Teóricamente,
cualquier delito debe acarrear la misma pena, independientemente de quien sea la
víctima o el victimario, salvando el caso de que éste sea menor. Es una deducción
lógica del principio constitucional de igualdad ante la ley.
Sin embargo, la
realidad dista mucho de cumplir este precepto fundamental. Cuando un particular
sufre un hurto, sin que concurra intimidación en la persona ni fuerza en las
cosas, no será considerado delito, y por tanto no ingresará el autor en prisión
siempre que el valor de lo sustraído no exceda de 400 euros. Si se sobrepasa
esta cantidad la acción se convierte en delito, y por consiguiente, susceptible
de llevar al ladrón a la cárcel.
No tiene el mismo
castigo si quien sufre la sustracción es el Estado, que a ello equivale el fraude,
dado que el Estado somos todos y nos sentimos desposeídos de algo que nos
pertenece. La ley tributaria determina que la defraudación (no declarar a
Hacienda los beneficios fiscales o modificar en beneficio propio la base
tributaria) no será delito si no excede de 120.000 euros (20 millones de
pesetas) desde los 15 millones en que estaba el límite antes de la adopción del
euro.
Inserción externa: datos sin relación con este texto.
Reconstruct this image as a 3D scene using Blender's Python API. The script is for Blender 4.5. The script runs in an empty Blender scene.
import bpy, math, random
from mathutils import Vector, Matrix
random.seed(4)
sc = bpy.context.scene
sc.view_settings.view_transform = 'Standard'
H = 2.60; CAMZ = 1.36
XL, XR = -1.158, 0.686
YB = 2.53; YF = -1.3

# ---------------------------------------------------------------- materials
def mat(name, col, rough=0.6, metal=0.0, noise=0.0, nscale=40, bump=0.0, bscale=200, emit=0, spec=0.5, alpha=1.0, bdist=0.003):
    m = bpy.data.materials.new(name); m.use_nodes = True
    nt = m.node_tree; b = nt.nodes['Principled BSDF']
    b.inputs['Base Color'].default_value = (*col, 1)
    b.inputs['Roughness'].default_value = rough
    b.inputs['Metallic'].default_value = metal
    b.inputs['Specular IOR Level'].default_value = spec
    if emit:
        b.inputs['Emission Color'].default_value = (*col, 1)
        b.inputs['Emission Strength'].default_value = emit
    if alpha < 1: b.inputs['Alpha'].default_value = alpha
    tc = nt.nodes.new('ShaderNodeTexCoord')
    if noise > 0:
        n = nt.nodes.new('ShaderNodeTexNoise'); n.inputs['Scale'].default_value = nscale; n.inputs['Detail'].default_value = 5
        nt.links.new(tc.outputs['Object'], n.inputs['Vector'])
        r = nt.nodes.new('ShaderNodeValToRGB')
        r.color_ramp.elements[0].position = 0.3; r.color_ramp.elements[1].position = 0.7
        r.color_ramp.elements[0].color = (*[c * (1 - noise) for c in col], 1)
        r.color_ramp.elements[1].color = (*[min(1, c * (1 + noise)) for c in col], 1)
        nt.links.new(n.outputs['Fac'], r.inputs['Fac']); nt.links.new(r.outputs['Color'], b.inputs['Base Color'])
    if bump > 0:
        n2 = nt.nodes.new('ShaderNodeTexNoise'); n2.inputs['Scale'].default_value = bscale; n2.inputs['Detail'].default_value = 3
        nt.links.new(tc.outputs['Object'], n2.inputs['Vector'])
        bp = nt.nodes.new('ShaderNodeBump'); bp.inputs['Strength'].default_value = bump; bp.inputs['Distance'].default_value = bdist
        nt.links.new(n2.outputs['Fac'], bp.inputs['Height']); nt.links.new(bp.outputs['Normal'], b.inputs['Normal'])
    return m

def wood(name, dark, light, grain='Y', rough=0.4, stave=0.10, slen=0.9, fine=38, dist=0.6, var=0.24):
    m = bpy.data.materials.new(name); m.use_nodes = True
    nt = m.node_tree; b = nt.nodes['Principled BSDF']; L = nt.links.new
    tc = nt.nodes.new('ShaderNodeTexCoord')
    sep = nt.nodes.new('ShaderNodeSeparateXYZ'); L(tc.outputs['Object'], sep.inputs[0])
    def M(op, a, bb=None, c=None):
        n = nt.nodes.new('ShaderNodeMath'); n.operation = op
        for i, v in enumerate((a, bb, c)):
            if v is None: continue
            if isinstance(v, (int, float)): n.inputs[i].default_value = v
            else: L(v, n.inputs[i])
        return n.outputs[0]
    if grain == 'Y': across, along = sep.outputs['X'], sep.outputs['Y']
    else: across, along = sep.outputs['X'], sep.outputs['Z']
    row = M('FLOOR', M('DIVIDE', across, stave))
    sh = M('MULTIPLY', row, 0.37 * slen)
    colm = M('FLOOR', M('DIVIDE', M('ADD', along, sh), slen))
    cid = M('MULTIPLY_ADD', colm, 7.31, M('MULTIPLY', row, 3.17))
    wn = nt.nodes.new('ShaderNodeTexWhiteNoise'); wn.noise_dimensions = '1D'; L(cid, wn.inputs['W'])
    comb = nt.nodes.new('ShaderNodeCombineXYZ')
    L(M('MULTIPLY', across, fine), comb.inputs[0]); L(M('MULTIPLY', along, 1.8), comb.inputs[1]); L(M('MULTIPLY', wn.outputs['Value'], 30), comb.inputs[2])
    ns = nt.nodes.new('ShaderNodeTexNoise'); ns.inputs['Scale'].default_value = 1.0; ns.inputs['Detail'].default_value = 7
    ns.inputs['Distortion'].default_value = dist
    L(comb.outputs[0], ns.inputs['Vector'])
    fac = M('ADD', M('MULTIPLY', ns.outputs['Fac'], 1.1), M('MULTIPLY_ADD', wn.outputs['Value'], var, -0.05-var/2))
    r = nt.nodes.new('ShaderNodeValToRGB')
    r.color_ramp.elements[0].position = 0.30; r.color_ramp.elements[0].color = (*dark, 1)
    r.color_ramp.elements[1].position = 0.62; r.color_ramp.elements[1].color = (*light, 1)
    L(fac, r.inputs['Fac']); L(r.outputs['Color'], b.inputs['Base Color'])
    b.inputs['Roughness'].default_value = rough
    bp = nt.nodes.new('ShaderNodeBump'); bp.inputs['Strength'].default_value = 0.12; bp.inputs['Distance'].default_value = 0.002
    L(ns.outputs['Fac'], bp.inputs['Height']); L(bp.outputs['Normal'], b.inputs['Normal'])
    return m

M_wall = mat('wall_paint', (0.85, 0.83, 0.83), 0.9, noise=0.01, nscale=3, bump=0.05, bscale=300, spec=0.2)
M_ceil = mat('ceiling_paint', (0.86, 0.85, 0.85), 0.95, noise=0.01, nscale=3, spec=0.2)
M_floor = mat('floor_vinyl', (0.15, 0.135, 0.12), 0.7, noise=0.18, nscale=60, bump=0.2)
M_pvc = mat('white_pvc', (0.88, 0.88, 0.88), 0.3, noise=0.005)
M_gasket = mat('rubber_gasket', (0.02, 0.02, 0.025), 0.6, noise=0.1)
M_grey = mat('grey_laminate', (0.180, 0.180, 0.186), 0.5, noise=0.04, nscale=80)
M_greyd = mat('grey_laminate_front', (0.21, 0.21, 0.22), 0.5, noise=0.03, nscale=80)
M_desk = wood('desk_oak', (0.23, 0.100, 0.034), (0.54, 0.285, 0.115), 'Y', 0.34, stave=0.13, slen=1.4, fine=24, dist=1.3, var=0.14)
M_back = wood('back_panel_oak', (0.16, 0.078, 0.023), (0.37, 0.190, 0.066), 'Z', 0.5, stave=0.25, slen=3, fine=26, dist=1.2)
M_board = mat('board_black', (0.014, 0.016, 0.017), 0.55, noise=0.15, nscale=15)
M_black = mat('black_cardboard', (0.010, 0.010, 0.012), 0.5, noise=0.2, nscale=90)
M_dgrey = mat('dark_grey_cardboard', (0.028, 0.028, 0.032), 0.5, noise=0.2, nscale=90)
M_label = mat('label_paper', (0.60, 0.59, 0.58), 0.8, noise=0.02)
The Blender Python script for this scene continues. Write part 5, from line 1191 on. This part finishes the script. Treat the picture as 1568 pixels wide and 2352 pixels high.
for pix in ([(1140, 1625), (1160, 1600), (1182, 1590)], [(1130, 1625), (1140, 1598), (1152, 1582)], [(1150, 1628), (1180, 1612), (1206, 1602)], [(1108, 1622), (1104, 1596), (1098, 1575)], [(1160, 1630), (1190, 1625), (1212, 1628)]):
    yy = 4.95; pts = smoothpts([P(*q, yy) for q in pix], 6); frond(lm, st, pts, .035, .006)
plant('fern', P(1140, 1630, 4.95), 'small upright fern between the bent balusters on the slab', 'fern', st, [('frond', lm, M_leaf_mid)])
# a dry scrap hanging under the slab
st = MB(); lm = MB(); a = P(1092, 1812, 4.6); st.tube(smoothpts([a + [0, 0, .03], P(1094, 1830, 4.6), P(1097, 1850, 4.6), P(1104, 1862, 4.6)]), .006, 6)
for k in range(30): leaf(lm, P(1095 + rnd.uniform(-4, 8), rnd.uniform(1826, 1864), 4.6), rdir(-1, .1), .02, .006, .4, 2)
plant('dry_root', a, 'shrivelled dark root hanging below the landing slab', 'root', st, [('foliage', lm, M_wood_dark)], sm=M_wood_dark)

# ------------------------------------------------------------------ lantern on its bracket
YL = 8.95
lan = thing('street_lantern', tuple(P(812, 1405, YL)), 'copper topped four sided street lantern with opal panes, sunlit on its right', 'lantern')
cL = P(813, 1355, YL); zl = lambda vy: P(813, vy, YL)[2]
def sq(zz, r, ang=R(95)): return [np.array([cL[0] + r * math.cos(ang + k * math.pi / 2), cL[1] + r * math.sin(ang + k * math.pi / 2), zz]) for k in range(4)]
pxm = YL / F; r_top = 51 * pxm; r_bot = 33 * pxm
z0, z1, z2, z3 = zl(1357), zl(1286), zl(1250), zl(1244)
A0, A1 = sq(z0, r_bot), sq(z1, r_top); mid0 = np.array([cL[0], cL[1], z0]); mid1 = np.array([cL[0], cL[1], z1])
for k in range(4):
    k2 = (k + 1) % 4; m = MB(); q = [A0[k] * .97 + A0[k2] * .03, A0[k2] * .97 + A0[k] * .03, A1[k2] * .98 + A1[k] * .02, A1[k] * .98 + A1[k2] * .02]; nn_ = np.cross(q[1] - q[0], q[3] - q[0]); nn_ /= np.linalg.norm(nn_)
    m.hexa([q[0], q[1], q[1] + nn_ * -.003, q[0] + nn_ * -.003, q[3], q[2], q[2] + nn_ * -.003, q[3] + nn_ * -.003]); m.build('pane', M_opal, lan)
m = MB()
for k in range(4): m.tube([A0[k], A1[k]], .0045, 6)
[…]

No es explicable la diferencia,
sobre todo si se tiene en cuenta que en el caso del fraude los perjudicados
somos todos, y que, como afirman los políticos tan a menudo como lo incumplen,
el dinero público es sagrado y exige una administración cuidadosa.
De esta
discriminación en contra de los intereses públicos se deriva que el número de
evasores que expían su delito entre rejas es mínimo en relación con el de los
infractores de la ley tributaria.
Un caso hecho
público recientemente ilustra la lenidad del castigo a quienes eluden u ocultan
sus obligaciones con la
Hacienda pública. Un socio de un conocido bufete de abogados
defraudó tres millones de euros, y después de un proceso que se alargó durante
cuatro años, llegó a un acuerdo con la Fiscalía por el que acepta una pena de dos años de
prisión, lo que implica que no la cumplirá al no tener antecedentes delictivos.
Digamos en su favor, que reparó el daño causado ingresando lo debido y pagando
una multa de millón y medio. En todo caso, la parte más aflictiva de la condena
se sustituyó por la entrega de dinero, lo que no suele ocurrir en otros
procesos.
La clase política,
cuya misión consiste en la defensa del bien público, son malos servidores
cuando aprueba leyes que protegen, o al menos trivializan, la lucha antifraude.
Así parece indicarlo la ley tributaria que prohíbe publicar los nombres de los
contribuyentes denunciados, en tanto otros delitos aparecen en los medios de
comunicación con los nombres y las circunstancias de los autores.
Se encuentra en
trámite parlamentario una ley que autorizaría al Gobierno a publicar la lista
de quienes defrauden un millón o más de euros. Debemos considerar este paso
como un signo de justicia equitativa.